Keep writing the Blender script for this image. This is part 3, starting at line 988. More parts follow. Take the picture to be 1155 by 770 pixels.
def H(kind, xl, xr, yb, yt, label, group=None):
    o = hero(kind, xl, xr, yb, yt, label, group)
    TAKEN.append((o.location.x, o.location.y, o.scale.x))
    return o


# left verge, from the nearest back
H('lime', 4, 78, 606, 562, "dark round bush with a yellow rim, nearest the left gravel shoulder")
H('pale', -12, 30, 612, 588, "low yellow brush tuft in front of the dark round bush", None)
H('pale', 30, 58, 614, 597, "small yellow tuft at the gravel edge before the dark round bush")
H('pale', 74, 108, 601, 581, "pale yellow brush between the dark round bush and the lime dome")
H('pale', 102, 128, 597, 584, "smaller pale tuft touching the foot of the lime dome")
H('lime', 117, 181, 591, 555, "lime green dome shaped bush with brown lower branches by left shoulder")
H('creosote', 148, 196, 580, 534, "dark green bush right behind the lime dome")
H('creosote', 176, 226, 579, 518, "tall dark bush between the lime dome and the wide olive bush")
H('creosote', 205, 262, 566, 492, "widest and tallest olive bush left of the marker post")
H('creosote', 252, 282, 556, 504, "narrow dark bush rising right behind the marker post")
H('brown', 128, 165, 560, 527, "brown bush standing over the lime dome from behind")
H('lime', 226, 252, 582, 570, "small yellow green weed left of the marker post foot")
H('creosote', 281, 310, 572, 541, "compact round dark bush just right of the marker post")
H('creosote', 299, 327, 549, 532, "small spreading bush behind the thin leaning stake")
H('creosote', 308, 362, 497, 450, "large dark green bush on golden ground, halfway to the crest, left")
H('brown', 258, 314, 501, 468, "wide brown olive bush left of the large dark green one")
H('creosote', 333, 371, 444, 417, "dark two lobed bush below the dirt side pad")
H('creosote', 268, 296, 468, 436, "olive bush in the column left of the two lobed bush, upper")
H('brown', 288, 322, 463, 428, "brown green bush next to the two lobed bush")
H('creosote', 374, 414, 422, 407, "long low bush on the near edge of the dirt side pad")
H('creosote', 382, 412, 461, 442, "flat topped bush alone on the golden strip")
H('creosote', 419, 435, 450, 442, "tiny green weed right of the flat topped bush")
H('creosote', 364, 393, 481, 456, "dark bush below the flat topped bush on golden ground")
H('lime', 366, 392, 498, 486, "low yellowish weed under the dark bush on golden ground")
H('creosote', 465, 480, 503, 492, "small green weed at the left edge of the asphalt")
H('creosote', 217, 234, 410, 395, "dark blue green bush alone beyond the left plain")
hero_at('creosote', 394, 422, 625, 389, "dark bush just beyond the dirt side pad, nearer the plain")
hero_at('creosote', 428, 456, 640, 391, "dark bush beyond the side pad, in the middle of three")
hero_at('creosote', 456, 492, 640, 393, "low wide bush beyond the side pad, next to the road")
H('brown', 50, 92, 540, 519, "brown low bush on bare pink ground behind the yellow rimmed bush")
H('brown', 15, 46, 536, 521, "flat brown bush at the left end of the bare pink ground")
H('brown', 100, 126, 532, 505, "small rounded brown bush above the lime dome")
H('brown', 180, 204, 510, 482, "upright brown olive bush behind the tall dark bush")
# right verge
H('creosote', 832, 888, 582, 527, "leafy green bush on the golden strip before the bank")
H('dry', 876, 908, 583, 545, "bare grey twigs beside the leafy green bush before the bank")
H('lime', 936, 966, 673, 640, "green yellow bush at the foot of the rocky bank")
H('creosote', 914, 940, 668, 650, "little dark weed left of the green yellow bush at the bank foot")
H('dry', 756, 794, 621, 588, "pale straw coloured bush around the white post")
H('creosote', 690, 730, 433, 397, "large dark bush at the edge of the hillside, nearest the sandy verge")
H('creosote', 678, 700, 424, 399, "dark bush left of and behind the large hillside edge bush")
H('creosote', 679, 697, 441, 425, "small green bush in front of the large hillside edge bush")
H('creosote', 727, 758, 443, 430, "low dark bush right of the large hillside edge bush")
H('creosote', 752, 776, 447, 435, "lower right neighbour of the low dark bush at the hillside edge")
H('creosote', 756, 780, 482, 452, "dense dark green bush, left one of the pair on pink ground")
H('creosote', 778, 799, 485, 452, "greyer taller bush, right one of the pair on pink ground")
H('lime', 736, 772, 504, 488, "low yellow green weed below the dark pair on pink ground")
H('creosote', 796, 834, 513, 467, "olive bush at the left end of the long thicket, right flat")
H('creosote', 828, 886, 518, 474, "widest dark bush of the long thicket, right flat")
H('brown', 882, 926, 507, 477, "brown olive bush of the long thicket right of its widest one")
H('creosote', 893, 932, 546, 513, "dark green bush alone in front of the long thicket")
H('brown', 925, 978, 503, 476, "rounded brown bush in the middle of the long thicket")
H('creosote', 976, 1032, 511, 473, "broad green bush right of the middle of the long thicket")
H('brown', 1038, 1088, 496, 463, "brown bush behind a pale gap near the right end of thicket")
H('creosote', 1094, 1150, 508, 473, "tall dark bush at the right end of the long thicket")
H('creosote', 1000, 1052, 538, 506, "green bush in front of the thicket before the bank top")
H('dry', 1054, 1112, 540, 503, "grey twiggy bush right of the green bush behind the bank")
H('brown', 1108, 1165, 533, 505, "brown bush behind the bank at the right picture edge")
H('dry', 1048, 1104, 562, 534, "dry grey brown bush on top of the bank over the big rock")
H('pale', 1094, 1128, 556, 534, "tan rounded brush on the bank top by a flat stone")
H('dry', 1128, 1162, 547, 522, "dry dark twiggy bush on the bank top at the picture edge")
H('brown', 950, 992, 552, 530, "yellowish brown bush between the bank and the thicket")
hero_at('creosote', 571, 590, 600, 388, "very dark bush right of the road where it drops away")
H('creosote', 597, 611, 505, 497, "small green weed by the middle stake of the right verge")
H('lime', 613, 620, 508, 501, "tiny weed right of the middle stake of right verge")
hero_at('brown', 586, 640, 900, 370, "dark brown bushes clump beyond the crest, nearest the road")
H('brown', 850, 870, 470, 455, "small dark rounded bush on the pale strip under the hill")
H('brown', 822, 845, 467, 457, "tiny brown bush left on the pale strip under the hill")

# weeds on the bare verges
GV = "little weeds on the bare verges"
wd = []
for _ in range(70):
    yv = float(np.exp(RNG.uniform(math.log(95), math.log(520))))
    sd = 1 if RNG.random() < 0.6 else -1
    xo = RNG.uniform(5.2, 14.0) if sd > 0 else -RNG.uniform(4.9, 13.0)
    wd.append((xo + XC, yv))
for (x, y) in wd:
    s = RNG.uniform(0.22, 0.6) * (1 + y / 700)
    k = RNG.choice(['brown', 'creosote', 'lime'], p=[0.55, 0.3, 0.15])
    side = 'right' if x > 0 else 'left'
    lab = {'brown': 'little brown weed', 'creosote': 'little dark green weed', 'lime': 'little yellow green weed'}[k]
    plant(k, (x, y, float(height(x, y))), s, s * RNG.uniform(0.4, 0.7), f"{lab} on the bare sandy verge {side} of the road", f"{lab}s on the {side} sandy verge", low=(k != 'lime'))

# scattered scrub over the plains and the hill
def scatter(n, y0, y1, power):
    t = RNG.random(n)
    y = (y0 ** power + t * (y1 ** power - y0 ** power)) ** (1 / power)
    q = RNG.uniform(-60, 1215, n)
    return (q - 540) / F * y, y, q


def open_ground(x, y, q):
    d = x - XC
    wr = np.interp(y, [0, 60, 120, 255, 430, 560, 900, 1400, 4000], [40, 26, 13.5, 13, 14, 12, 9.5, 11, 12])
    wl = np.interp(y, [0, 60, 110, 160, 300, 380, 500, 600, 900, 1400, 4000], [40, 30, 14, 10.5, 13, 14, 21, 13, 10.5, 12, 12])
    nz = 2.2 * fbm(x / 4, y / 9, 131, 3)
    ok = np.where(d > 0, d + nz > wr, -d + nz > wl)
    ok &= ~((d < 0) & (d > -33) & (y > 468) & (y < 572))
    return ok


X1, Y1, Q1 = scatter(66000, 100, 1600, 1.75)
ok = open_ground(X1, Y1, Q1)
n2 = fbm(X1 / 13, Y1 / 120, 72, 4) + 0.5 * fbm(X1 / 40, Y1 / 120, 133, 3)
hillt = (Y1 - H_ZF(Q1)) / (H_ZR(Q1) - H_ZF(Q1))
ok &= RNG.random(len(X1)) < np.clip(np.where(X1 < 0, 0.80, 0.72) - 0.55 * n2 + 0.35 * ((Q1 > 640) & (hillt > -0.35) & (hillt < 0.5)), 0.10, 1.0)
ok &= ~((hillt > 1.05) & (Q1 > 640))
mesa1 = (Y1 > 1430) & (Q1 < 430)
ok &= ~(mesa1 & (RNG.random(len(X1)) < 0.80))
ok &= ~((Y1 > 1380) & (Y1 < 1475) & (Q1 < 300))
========
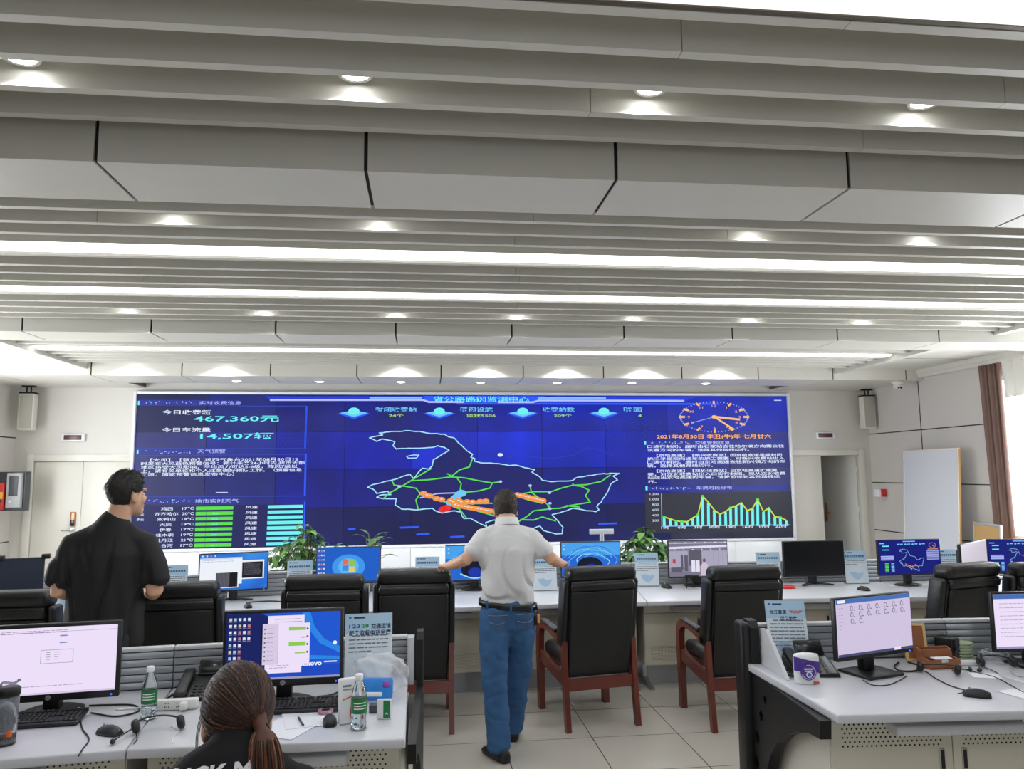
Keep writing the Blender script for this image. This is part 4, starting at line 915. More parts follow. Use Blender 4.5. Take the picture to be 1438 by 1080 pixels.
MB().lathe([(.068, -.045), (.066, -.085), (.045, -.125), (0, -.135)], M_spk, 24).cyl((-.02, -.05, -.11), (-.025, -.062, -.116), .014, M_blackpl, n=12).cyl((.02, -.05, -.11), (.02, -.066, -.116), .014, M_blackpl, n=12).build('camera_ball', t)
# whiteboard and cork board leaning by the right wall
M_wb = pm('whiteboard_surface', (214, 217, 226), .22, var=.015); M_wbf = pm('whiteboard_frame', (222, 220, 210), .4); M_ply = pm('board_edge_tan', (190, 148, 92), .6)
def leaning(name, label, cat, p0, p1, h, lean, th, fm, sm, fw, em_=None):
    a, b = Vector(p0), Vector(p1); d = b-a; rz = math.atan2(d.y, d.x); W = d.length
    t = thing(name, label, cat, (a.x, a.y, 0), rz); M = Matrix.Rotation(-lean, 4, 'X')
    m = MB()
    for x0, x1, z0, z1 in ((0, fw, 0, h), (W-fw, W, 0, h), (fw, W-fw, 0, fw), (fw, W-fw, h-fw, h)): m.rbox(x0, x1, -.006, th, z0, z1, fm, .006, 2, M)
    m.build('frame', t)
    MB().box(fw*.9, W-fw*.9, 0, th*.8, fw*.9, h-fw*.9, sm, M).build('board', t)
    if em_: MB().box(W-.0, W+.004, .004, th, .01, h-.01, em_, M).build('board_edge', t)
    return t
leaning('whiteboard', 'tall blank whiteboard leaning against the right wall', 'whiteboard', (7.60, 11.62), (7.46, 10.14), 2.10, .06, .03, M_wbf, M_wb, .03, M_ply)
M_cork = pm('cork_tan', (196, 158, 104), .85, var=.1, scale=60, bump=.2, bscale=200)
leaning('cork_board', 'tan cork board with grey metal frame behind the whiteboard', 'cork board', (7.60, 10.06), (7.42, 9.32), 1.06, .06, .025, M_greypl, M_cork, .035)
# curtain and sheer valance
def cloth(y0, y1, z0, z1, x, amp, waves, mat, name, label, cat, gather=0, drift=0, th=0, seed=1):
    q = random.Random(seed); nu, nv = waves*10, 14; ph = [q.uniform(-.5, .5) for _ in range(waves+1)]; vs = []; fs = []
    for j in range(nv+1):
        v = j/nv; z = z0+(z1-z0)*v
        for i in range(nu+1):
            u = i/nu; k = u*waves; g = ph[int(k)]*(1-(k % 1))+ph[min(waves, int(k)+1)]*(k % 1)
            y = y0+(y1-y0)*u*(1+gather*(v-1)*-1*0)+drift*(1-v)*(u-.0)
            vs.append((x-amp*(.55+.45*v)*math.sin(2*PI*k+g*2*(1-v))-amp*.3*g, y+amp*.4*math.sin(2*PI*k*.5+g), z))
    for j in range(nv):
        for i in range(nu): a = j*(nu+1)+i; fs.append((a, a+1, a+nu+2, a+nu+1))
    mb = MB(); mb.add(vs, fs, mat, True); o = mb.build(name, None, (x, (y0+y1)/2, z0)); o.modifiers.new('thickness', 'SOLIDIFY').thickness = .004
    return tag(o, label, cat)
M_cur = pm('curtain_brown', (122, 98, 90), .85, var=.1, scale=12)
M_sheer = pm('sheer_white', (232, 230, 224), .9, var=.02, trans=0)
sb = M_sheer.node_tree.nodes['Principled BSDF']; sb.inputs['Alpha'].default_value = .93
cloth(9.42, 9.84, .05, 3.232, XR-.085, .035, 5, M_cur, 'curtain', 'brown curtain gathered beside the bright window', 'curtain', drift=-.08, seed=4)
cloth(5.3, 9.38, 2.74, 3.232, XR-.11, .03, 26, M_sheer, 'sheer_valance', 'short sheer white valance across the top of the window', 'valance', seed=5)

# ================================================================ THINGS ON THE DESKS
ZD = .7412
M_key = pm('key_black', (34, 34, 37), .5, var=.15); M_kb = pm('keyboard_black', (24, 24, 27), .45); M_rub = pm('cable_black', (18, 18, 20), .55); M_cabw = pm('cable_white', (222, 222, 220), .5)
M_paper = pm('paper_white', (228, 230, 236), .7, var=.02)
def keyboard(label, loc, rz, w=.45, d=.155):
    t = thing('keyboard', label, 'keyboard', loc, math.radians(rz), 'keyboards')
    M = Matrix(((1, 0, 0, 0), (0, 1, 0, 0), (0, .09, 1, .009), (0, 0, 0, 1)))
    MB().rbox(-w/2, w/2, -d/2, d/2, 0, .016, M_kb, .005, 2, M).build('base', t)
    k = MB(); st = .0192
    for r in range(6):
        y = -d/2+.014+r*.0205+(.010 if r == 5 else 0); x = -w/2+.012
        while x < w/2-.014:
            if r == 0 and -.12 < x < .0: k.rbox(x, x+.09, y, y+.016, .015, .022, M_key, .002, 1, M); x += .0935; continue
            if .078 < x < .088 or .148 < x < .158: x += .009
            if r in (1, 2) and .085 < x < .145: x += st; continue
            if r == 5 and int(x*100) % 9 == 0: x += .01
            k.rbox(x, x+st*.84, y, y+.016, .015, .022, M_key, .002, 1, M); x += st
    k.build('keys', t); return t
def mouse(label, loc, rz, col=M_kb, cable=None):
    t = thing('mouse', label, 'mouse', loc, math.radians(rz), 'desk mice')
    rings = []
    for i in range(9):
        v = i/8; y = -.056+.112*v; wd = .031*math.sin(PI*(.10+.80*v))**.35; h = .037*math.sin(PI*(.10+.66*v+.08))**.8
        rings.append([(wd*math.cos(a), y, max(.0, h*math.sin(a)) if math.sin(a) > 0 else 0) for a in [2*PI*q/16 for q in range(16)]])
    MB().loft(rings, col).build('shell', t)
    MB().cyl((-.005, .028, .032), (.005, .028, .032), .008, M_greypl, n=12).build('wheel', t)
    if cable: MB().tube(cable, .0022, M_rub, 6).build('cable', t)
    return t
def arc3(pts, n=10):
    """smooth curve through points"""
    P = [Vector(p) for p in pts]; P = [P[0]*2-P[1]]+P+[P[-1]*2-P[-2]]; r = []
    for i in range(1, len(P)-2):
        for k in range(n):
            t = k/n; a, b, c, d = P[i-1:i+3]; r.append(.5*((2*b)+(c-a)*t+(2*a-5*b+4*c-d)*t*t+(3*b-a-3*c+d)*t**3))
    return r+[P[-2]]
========
- Work instructions
List all lines from the entries that include the word "writing".

- Expected output
Keep writing the Blender script for this image. This is part 3, starting at line 988. More parts follow. Take the picture to be 1155 by 770 pixels.
Keep writing the Blender script for this image. This is part 4, starting at line 915. More parts follow. Use Blender 4.5. Take the picture to be 1438 by 1080 pixels.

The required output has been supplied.